(2016) The Year in Books – Voices from Chernobyl: The Oral History of a Nuclear Disaster

[This is Part One of my review of my favourite books I read in 2016 and it’s been another year and oh my god I haven’t written anything on this blog in all of 2016 what an absolute joke. As always seems to be the case, none of these books were actually published in 2016, but they’re all well worth reading if you’re into mid-20th century Britain, nuclear disaster, the march of colonialism, growing up in post-war Naples, the various lives of Afghan families, 1910’s Japanese obsession with mental illness, vegetarianism-oh-wait-it’s-actually-also-about-severe-mental-illness, the various lives of Indian emigrants, art theft, or islands in the middle of nowhere. 

This post will be looking at the first of my nine runner-up books of the year: Voices from Chernobyl: The Oral History of a Nuclear Disaster by Svetlana Alexievich.]

voices-from-chernobyl

Svetlana Alexievich – Voices from Chernobyl: The Oral History of a Nuclear Disaster

I’ve always been fascinated by Chernobyl, combining as it does my interests in crumbling Soviet infrastructure, desolate landscapes, and the dull sense that mankind is hurtling towards its own destruction. It’s hard for pessimistic weirdos like me not to invest the place with a kind of strange, impossible-to-describe romance, especially after falling in love with (Chernobyl-predating) films like Stalker, and novels like Roadside Picnic, both of which have been eagerly adopted by the Chernobyl-obsessed fanboys of the world.

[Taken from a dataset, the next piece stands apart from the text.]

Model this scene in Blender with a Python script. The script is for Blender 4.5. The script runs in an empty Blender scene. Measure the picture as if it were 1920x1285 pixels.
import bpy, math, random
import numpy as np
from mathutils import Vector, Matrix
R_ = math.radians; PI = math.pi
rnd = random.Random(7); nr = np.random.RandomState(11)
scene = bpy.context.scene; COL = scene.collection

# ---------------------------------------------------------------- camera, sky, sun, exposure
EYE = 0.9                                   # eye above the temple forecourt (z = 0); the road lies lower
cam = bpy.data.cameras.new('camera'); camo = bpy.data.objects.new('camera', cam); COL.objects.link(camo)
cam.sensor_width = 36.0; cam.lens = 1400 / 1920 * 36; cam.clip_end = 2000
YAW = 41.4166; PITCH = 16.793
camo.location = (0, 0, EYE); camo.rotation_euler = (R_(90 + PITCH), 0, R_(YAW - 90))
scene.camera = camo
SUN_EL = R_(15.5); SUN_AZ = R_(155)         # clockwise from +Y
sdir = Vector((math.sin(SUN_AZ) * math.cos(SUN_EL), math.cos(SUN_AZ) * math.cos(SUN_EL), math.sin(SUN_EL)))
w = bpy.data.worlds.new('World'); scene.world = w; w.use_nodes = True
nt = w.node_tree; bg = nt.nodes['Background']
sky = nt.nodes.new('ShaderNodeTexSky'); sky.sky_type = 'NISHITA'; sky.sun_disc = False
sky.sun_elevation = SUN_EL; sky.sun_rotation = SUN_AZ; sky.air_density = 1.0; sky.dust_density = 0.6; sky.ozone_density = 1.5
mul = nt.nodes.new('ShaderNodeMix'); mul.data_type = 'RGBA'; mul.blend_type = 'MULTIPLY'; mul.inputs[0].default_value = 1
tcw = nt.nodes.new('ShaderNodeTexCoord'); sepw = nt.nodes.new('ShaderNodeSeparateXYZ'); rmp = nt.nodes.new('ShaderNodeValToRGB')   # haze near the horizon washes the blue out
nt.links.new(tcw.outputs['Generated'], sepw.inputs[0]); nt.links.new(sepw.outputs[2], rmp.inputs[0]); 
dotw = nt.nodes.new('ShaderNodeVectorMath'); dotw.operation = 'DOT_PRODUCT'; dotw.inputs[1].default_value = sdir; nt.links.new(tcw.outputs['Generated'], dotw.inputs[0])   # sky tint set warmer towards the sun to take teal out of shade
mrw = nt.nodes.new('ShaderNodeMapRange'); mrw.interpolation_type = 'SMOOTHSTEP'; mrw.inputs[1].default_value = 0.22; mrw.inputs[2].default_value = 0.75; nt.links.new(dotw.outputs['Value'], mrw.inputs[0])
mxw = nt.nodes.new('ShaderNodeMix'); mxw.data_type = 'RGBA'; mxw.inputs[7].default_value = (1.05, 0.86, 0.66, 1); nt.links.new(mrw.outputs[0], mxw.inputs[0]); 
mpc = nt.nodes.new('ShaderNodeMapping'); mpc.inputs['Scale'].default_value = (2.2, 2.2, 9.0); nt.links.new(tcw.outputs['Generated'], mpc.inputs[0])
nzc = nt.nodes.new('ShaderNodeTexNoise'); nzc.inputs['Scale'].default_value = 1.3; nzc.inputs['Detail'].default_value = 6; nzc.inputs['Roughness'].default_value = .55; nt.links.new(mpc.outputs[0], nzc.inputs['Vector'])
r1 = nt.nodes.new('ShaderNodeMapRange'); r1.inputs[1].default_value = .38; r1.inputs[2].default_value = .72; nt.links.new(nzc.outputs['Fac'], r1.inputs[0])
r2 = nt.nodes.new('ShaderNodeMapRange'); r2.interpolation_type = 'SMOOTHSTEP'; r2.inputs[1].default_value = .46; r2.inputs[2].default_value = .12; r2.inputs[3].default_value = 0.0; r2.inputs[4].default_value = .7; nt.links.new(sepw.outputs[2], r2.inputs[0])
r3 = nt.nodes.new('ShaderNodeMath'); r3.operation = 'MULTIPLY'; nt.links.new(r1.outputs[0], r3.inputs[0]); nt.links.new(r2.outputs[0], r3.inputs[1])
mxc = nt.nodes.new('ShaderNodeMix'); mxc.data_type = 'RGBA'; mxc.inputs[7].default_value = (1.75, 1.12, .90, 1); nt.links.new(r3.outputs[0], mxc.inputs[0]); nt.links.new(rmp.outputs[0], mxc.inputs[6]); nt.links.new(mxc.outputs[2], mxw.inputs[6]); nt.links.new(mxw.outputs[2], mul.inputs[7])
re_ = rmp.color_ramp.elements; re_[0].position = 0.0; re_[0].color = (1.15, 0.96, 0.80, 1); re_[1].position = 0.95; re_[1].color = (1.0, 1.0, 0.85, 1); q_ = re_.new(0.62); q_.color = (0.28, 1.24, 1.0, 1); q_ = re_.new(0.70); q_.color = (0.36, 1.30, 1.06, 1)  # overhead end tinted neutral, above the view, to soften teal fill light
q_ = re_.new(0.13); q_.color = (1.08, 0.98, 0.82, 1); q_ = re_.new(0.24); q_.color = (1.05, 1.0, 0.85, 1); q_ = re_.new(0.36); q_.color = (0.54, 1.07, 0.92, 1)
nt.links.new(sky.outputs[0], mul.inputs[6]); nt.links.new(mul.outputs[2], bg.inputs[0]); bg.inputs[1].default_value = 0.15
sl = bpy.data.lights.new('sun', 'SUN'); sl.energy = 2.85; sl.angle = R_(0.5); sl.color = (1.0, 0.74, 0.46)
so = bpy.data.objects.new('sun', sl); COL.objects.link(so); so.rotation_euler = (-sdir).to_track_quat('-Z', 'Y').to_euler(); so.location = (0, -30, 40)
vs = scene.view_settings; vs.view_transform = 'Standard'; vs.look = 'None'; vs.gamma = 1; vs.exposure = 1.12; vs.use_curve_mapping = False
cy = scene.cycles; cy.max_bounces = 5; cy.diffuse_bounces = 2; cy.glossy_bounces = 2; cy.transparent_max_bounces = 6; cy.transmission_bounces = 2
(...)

Svetlana Alexievich’s book Voices of Chernobyl is the best antidote I’ve found for this weird romanticism. Her series of extended interviews cut through the images of haunting beauty we see so often now – Pripyat abandoned, reclaimed by nature; abandoned schoolbooks and rows of decommissioned jeeps and the branches of trees straining through crumbling ceilings – to what what we should really think of when we think of Chernobyl: a series of preventable bureaucratic failures that led to decades of suffering almost too widespread and myriad to comprehend.

Presented as extended monologues on the part of her interviewees, rather than the traditional question-and-answer format, Voices of Chernobyl feels incredibly intimate, and this approach lets the real individuality of the victims of the disaster and its 30-year-and-counting aftermath show through. Residents forced to evacuate in the middle of the night, taking next to nothing on the understanding that they would be returning any day; Soviet administrators scrambling to deal with the fallout (radioactive and otherwise) while maintaining the standing of the regime they serve; people who illegally returned to live in the exclusion zone, unable or unwilling to countenance a danger all around them they can neither see nor feel; soldiers ordered to contain the deadly meltdown, shovelling radioactive debris within spitting distance of the reactor, wearing no protective clothing whatsoever; wives of these men decades later as their bodies begin to literally fall apart.

Each story is unique; its own angle on the disaster and its consequences, and if Voices of Chernobyl succeeds at one thing (and it succeeds at many) it’s at transforming history from the general to the individual – the statistic into a million individual tragedies that call out with urgency, indignation, and, at times, an overwhelmed, stultifying sense of apathy. Rarely have I encountered a work of history that felt so human.